Question

Find the value of k so that ${{x}^{2}}+2x+k$ is a factor of $2{{x}^{4}}+{{x}^{3}}-14{{x}^{2}}+5x+6$ .Also, find all the zeroes of the two polynomials.

(a) k = -3, zeroes of $2{{x}^{4}}+{{x}^{3}}-14{{x}^{2}}+5x+6$ are 1, -3, 2, $-\dfrac{1}{2}$ and zeroes of ${{x}^{2}}+2x-3$ are 1, -3.
(b) k = -7, zeroes of $2{{x}^{4}}+{{x}^{3}}-14{{x}^{2}}+5x+6$ are 1, 4, -1, 6 and zeroes of ${{x}^{2}}+2x-3$ are 2, 1.
(c) k = -1, zeroes of $2{{x}^{4}}+{{x}^{3}}-14{{x}^{2}}+5x+6$ are 1, -4, 1, $-\dfrac{1}{2}$ and zeroes of ${{x}^{2}}+2x-3$ are -5, -2.
(d) k = -4, zeroes of $2{{x}^{4}}+{{x}^{3}}-14{{x}^{2}}+5x+6$ are 1, 3, 6, $-\dfrac{1}{3}$ and zeroes of ${{x}^{2}}+2x-3$ are -6, 0.

Answer 1

Hint: Divide the given two polynomials by normal division method and find quotient, remainder. As it is given as a factor, the division must leave the remainder to be zero. By equating the remainder to zero find the value of k. Substitute the value of k and then solve the quadratic equation to find the roots. The factorization method breaks the fourth degree equation into smaller degrees and then finds roots of each term to get all the roots of the equation.

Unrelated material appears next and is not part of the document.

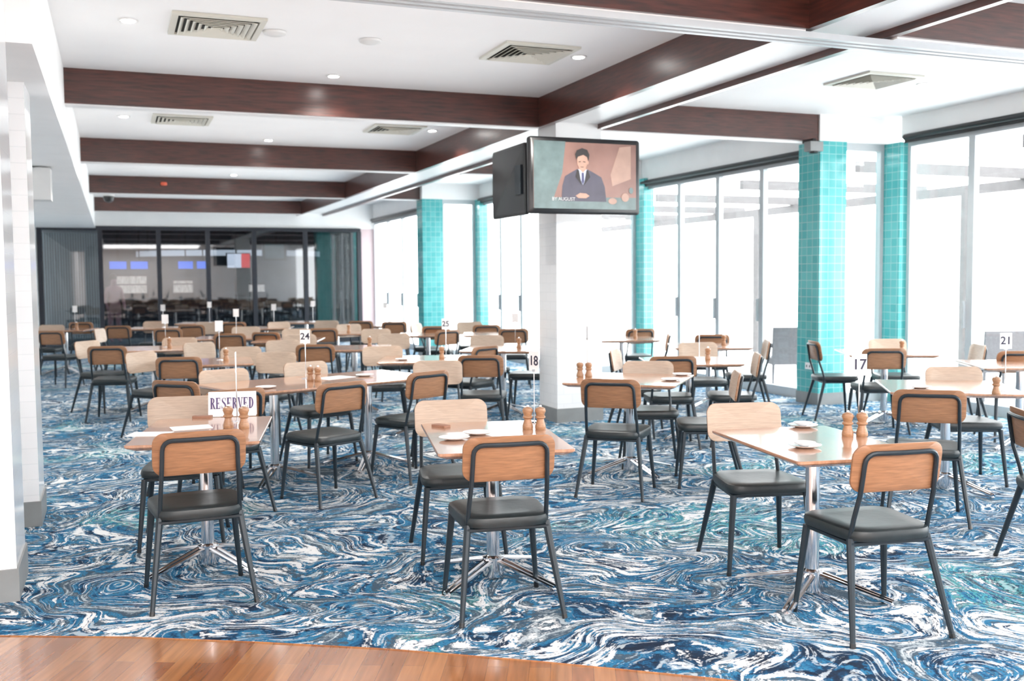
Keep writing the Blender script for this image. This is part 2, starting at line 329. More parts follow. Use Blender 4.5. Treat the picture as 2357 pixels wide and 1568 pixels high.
for k,x,y0,y1,zt,sp in bays:
    n=6 if k=='A' else 4
    s=[i/n for i in range(n+1)]
    if sp: s=[(q-y0)/(y1-y0) for q in sp]
    win(wn,wl[k],(x,y0),(x,y1),zt-.02,s,1)
    mb=MB(); mb.box(x-.05,x+.12,y0-.1 if k!='A' else -4.2,y1+.1,zt,ZC); struct(mb,f'wall_right_header_{wn}','white',f'white wall strip above window bay {["one","two","three","four"][wn-1]} counted from the right','wall')
    b=thing('roller_blind',{'A':'black rolled blind above the nearest glazed doors','B':'black rolled blind above glazed doors right of the televisions','C':'black rolled blind just right of the far teal pier','D':'black rolled blind nearest the dark glass wall'}[k],'blind',(x-.09,0,zt-.0),0,'rolled blinds')
    MB().tube([(0,y0,0),(0,y1,0)],.038,12).build('roll','black',b,True); MB().box(-.008,.008,y0,y1,-.07,-.03).build('hem_bar','black',b)
    wn+=1
piers=[(7.82,8.21,9.75,10.15,8.95,'nearest teal tiled pier with a power socket'),(6.88,7.27,14.5,14.9,8.1,'second teal tiled pier hidden beyond the column'),(5.73,6.15,19.2,19.6,6.98,'far teal tiled pier beyond the column on its left')]
for i,(x0,x1,y0,y1,xw,lb) in enumerate(piers):
    t=thing(f'wall_pier_{i+1}',lb,'pier',kind='structure')
    MB().box(x0,x1,y0,y1,.14,ZB).build('tiled_shaft','teal',t); MB().box(x0-.008,x1+.008,y0-.008,y1+.008,0,.14).build('skirting','greytrim',t)
    MB().box(x0,xw+.1,y0+.005,y1-.1,ZB,ZC).build('header','white',t)
    win(wn,f'{["near","middle","far"][i]} narrow glass return beside the {["near","middle","far"][i]} teal pier',(x1,y0+.1),(xw-.12,y0+.1),ZB,[0,1],0); wn+=1
    t=thing(f'wall_corner_pier_{i+1}',f'{["near","middle","far"][i]} slim teal tiled corner pier at the glazing','pier',kind='structure')
    MB().box(xw-.12,xw+.06,y0-.22,y0+.2,.0,ZB).build('tiled_shaft','teal',t)
# bar room behind dark glass
t=thing('window_20','wall of six tall dark glass panels at the far end','window',kind='structure')
xs=[-1.54,-.275,1.0,2.11,3.19,4.43,5.78]
mb=MB(); mb.box(-1.6,5.82,24.94,25.06,2.76,2.85); mb.box(-1.6,5.82,24.94,25.06,0,.1); mb.build('window_frame','darkalu',t)
for x in xs: MB().box(x-.05,x+.05,24.93,25.07,.1,2.77).build('mullion','darkalu',t)
for a,b_ in zip(xs[:-1],xs[1:]): MB().box(a+.045,b_-.045,25.0,25.01,.1,2.77).build('pane','dglass',t)
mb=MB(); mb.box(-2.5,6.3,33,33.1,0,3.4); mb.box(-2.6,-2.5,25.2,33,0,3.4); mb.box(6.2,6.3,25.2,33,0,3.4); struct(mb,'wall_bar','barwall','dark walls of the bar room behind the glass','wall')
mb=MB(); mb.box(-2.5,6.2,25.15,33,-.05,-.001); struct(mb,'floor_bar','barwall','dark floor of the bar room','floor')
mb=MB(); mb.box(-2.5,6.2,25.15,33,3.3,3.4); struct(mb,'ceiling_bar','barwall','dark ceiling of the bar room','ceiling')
arc=[]
for i in range(25):
    a=R(190-i*200/24); arc.append((3.2+2.6*math.cos(a),30.4-1.7*abs(math.sin(a))))
mb=MB()
for (xa,ya),(xb,yb) in zip(arc[:-1],arc[1:]):
    mb.add([(xa,ya,2.26),(xb,yb,2.26),(xb,yb,2.42),(xa,ya,2.42)],[(0,1,2,3)])
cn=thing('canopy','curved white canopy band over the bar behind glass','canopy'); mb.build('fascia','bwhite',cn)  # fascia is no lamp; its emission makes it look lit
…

Complete step-by-step answer:

Given factor in question: ${{x}^{2}}+2x+k=0$

Given polynomial: $2{{x}^{4}}+{{x}^{3}}-14{{x}^{2}}+5x+6$

Division:

${{x}^{2}}+2x+k\overset{2{{x}^{2}}-3x+\left( -8-2k \right)}{\overline{\left){\begin{align}
  & 2{{x}^{4}}+{{x}^{3}}-14{{x}^{2}}+5x+6 \\

 & 2{{x}^{4}}+4{{x}^{3}}-2k{{x}^{2}} \\

\end{align}}\right.}}$

Step 1 : the term $2{{x}^{2}}$ is added. So,

By subtracting we get

$-3{{x}^{3}}+\left( -14-2k \right){{x}^{2}}+5x$

Step 2: $-3x$ term $-3{{x}^{3}}-6{{x}^{2}}-3kx$ must be subtracted

$\left( -8-2k \right){{x}^{2}}+\left( 5+3k \right)x+6$

Step 3: $\left( -8-2k \right)$ term is added $\left( -8-2k \right){{x}^{2}}+\left( -16-4k \right)x+\left( -8k-2{{k}^{2}} \right)$ must be subtracted

\[\left( 21-7k \right)x+\left( 6+8k+2{{k}^{2}} \right)\]

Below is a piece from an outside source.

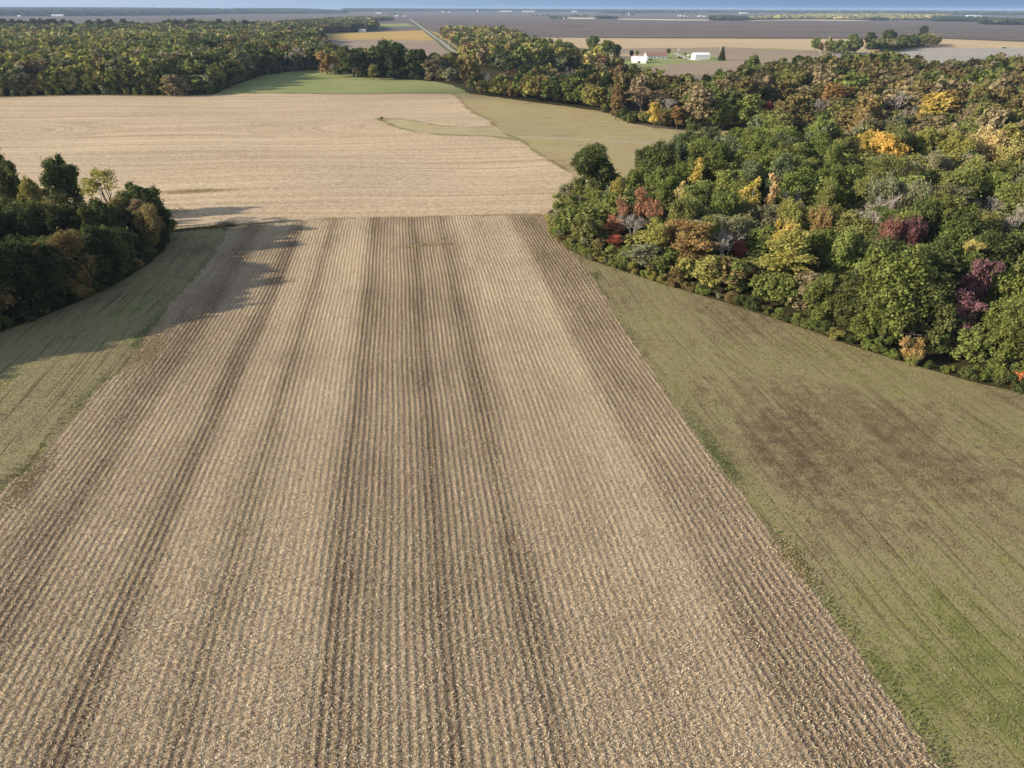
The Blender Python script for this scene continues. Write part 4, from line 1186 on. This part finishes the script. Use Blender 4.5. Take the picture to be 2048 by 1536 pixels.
def grp(t):
    if t['kind'] == 'shrub': return "shrubs along the edges of the woods"
    if t['kind'] == 'spruce': return None
    if t['px'] < 345 and t['py'] > 320: return "trees of the near left grove"
    if t['px'] > 1090 and t['py'] > 264 and t['d'] < 270: return "trees of the right wood"
    if t['px'] < 700: return "trees of the left wood"
    if t['d'] > 850: return "trees among the far fields"
    return "trees of the middle wood"
for t in big+sbig:
    tag(t['obj'], t['label'], {'shrub': 'shrub', 'bare': 'bare tree', 'spruce': 'spruce'}.get(t['kind'], 'tree'), grp(t))

# ---- the far woods as one mass
def far_mass():
    libs = {}
    for lod in (2, 3):
        libs[lod] = [make_crown('round', lod, 500+lod*20+k)[:3] for k in range(6)]
    lib1 = [make_crown('round', 1, 900+k)[:3] for k in range(3)]
    libb = []
    for k in range(4):      # a few broad clumps for trees many kilometres off
        r_ = np.random.default_rng(k+70)
        p = unit(r_.normal(size=(14, 3)))*np.array([3.6, 3.6, 4.5])*(r_.random((14, 1))**.3)+np.array([0, 0, 8.5])
        libb.append(leaves(p, np.full(14, 1.0), 1, 5.6, r_))
    V = []; Fs = []; C = []; base = 0
    for i, (x, y, h, r, c) in enumerate(FAR):
        d = math.hypot(x, y)
        if d < 430: src = lib1[i % 3]
        elif d < 1000: src = libs[2][i % 6]
        elif d < 2600: src = libs[3][i % 6]
        else: src = libb[i % 4]
        v, f, t = src
        a = rng.uniform(0, 6.28); ca, sa = math.cos(a), math.sin(a)
        s = r/5.5; vz = h/16.0
        vv = np.column_stack([(v[:, 0]*ca-v[:, 1]*sa)*s+x, (v[:, 0]*sa+v[:, 1]*ca)*s+y, v[:, 2]*vz+float(terrain(x, y))])
        j = rng.uniform(.75, 1.25)
        cc = np.array(c)[None, :]*j*(.82+.5*t)[:, None]
        V.append(vv); Fs.append(f+base); C.append(cc); base += len(vv)
    V = np.concatenate(V); Fs = np.concatenate(Fs); C = np.concatenate(C)
    me = mesh_np("distant_woodland", V, Fs, mat_attr("distant_foliage", trans=.2), {'col': ('FLOAT_COLOR', np.column_stack([C, np.ones(len(C))]))})
    tag(link("distant_woodland", me), "mixed green and autumn brown woods reaching back to the horizon", "woodland", kind='stuff')
    print("far trees", len(FAR), "faces", len(Fs), "things", len(big), len(sbig))
far_mass()

# ------------------------------------------------------------------ farm and far buildings
WHITE = plain_mat("white_siding", (.80, .80, .78), .6, .04, .6)
def mat_ribbed(name, col):
    t = NT(name); x, y, z = t.xyz()
    w = t.n("ShaderNodeTexWave"); w.inputs['Scale'].default_value = 1.2; w.bands_direction = 'X'; t.l(t.pos(), w.inputs[0])
    n1 = t.noise(t.pos(), .5, 3)
    c = t.mix(n1, tuple(a*.9 for a in col), col)
    return t.finish(c, .5, w.outputs[0], .3, .03, .3)
METALW = mat_ribbed("white_ribbed_metal", (.82, .83, .84))
REDROOF = mat_ribbed("red_brown_roof", (.34, .17, .12))
GREYROOF = plain_mat("grey_shingle", (.30, .29, .29), .8)
DARK = plain_mat("dark_opening", (.03, .03, .03), .5)
GLASS = plain_mat("window_glass", (.06, .07, .09), .15, .1, 1, .5)
GREYMET = plain_mat("galvanised_steel", (.55, .57, .60), .4, .08, .6, .4)
WOODP = plain_mat("weathered_pole", (.50, .46, .40), .9, .2, 2)

def gable(name, x, y, L, D, wh, rh, wall, roof, label, cat, rz=0.0, doors=(), windows=(), over=.35, group=None, chimney=False, gable_door=None):
    """long side along local x; front faces -y"""
    z = float(terrain(x, y)); o = empty(name, (x, y, z), rz); tag(o, label, cat, group)
    mb = MB(); mb.prism([(-D/2, -.3), (D/2, -.3), (D/2, wh), (0, wh+rh), (-D/2, wh)], -L/2, L/2); mb.build('wall', wall, o)
    s = rh/(D/2); th = .12
    rf = MB()
    e = D/2+over
    rf.prism([(-e, wh-s*over+.03), (0, wh+rh+.03), (0, wh+rh+.03+th), (-e, wh-s*over+.03+th)], -L/2-over, L/2+over)
    rf.prism([(0.001, wh+rh+.03), (e, wh-s*over+.03), (e, wh-s*over+.03+th), (0.001, wh+rh+.03+th)], -L/2-over, L/2+over)
    r = rf.build('roof', roof, o)
    if chimney: MB().box(L*.2, L*.2+.7, -.35, .35, wh+rh*.8, wh+rh+.9).build('chimney', GREYROOF, r)
    for (dx, w_, h_) in doors:
        MB().box(dx-w_/2, dx+w_/2, -D/2-.06, -D/2-.005, 0, h_).build('door', DARK, o)
    for (dx, w_, h_, zb) in windows:
        w = MB().box(dx-w_/2-.1, dx+w_/2+.1, -D/2-.05, -D/2-.004, zb-.1, zb+h_+.1).build('window', wall, o)
        MB().box(dx-w_/2, dx+w_/2, -D/2-.07, -D/2-.052, zb, zb+h_).build('pane', GLASS, w)
    if gable_door:
        w_, h_ = gable_door; MB().box(-L/2-.08, -L/2-.005, -w_/2, w_/2, 0, h_).build('door', DARK, o)
    return o

x, y = GZ(1313, 117); gable('farmhouse', x, y+4, 25, 9.5, 3.3, 3.2, WHITE, REDROOF, "long low white building with a red brown roof in the farmyard", "farm building",
      doors=((-2.5, 1.2, 2.1), (8.3, 1.0, 2.1)), windows=((-9, 1.4, 1.2, 1.0), (-6, 1.4, 1.2, 1.0), (2, 1.8, 1.2, 1.0), (5.5, 1.4, 1.2, 1.0), (10.8, 1.0, 1.0, 1.1)), chimney=True)
x, y = GZ(1404, 119.5); gable('machine_shed', x+.5, y+6, 18, 12, 4.6, 2.4, METALW, METALW, "white metal machine shed left of the lone spruce", "shed", doors=(), gable_door=None, over=.3)
x, y = GZ(1280, 126)
bz = float(terrain(x, y)); o = empty('barn', (x, y+4, bz), math.radians(-18)); tag(o, "white barn with a rounded roof and dark doorway, half behind trees", "barn")
arc = [(-6.2*math.cos(a), 2.0+4.2*math.sin(a)) for a in np.linspace(math.pi*.0, math.pi, 13)]
MB().prism([(-6.1, -.3)]+[(-6.1*math.cos(a), 2.0+4.1*math.sin(a)) for a in np.linspace(0, math.pi, 13)]+[(6.1, -.3)], -8, 8).build('wall', METALW, o)
rb = MB(); n_ = 12
for i in range(n_):
    a0, a1 = math.pi*i/n_, math.pi*(i+1)/n_
    rb.prism([(-6.12*math.cos(a0), 2+4.12*math.sin(a0)), (-6.12*math.cos(a1), 2+4.12*math.sin(a1)), (-6.3*math.cos(a1), 2+4.3*math.sin(a1)), (-6.3*math.cos(a0), 2+4.3*math.sin(a0))], -8.3, 8.3)
rb.build('roof', METALW, o)
MB().box(-8.1, -8.01, -1.8, 1.8, 0, 3.6).build('door', DARK, o)
MB().box(-1.2, 1.8, -6.2, -6.13, 0, 2.0).build('side_door', DARK, o)
ln = MB(); ln.prism([(-9.4, -.3), (-6.3, -.3), (-6.3, 2.6), (-9.4, 1.9)], 1.5, 7.5); ln.build('lean_to', WHITE, o)

def silo(px, py, r, h, label, dome=True, mat=None):
    x, y = GZ(px, py); o = empty('grain_bin', (x, y, float(terrain(x, y)))); tag(o, label, "grain bin", "grain bins of the far farms")
    MB().lathe([(r, -.3), (r, h)], n=20).build('bin_wall', mat or GREYMET, o)
    MB().lathe([(r+.15, h+.02), (r*.75, h+r*.28), (r*.15, h+r*.55), (.05, h+r*.6)], n=20).build('roof', mat or METALW, o)
silo(1357, 33.2, 4.5, 9, "white grain bin, left one of the group before the right far farm", mat=METALW)
silo(1362, 33.2, 4.5, 9, "white grain bin, second from left in the far group", mat=METALW)
silo(1369, 33.4, 3.5, 7, "small white grain bin, third from left in the far group", mat=METALW)
silo(1376, 33.4, 3.2, 7, "small grey grain bin, fourth from left in the far group")
silo(1258, 30.5, 5.5, 15, "tall pale silo among dark trees at the centre far farm")
FB = [ # px, py(base), length, depth, wall h, roof h, label
 (725,64.5,16,10,4,3,"small white house with grey roof at the foot of the dark wood"),
 (793,33.2,22,12,5,3,"white farmhouse among trees left of the far gravel road"),
 (809,33.2,14,9,3,2,"low white outbuilding right of the white farmhouse by the road"),
 (757,27.5,48,18,6,4,"long pale shed left of the roadside farmhouse"),
 (683,25.0,30,18,7,4,"white far barn above the dark wood left of centre"),
 (886,25.0,26,14,6,4,"white far house, left of a pair on the horizon fields"),
 (899,25.8,30,14,6,4,"white far house, right of a pair on the horizon fields"),
 (1012,23.8,150,30,6,5,"long white shed left of two on the far horizon"),
 (1057,23.8,150,30,6,5,"long white shed right of two on the far horizon"),
 (1149,24.2,60,20,6,5,"white shed above the far centre fields"),
 (1246,23.4,60,20,6,5,"small white shed under the horizon right of centre"),
 (1128,38.0,7,6,3,2,"tiny white hut at the foot of the far tree clump"),
 (1189,37.6,8,7,3,2,"tiny white hut left of the far dark clump"),
 (1399,33.8,26,12,5,4,"white far farmhouse right of the grain bins"),
 (1410,34.0,20,12,5,4,"grey white shed next to the far farmhouse"),
 (78//2,33.6,18,10,5,3,"small white building on the far left field") ,
 (116,32.6,70,20,6,4,"long white shed before the far left wood"),
 (127,28.5,26,14,6,4,"small white house above the long left shed"),
 (1487,27.0,90,30,6,5,"white works shed on the far right fields"),
 (1940,33.8,60,20,7,4,"white far farm shed before the right horizon woods"),
 (1955,34.4,50,20,7,4,"second white far farm shed beside the first at right"),
 (1612,124,5,4,2.4,1.2,"tiny white hut hidden in the trees right of the farm"),
]
for px, py, L, D, wh, rh, lab in FB:
    x, y = GZ(px, py)
    far = math.hypot(x, y) > 2500
    gable('house' if 'house' in lab and 'out' not in lab else 'shed', x, y, L, D, wh, rh, WHITE, GREYROOF if px in (725, 1410) else METALW, lab, "building", 0.0,
          doors=((-L*.2, 1.6, 2.2),) if not far else (), windows=((L*.05, 1.4, 1.2, 1.0), (L*.28, 1.4, 1.2, 1.0)) if not far else (), group="buildings of the far farms")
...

Hence the remainder = $\left( 21-7k \right)x+\left( 6+8k+2{{k}^{2}} \right)$

Given in the question it is a factor, so remainder must be zero. Hence equating the remainder to zero, we get: $21+7k=0$

By simplifying above equation, we get the value of k to be

$k=-3$

So, the value of k for which it is a factor is -3.

Next we need to find zeros of the both polynomials given:

First case: the given second degree polynomial in the question:

${{x}^{2}}+2x+k=0$

By substituting the value of k, the equation turns to be:

${{x}^{2}}+2x-3=0$

By factorization method above equation turns to be as follows:

$\left( x-1 \right)\left( x+3 \right)=0$

So, +1, -3 are the zeros of polynomial in the question

By division method we can write the fourth degree polynomial as:

$=\left( {{x}^{2}}+2x-3 \right)\left( 2{{x}^{2}}-3x+\left( -8-2k \right) \right)$

By substituting the value of k, the second part becomes:

$2{{x}^{2}}-3x-2=0$

By factorization method above equation turns to be as follows:

$\left( 2x+1 \right)\left( x-2 \right)=0$

So, $-\dfrac{1}{2},2$ , are the zeros of the polynomial in the question.

Therefore option(a) is correct.


Note: The observation that the division method turns the fourth degree polynomial into 2 second degree polynomials is crucial to solve carefully.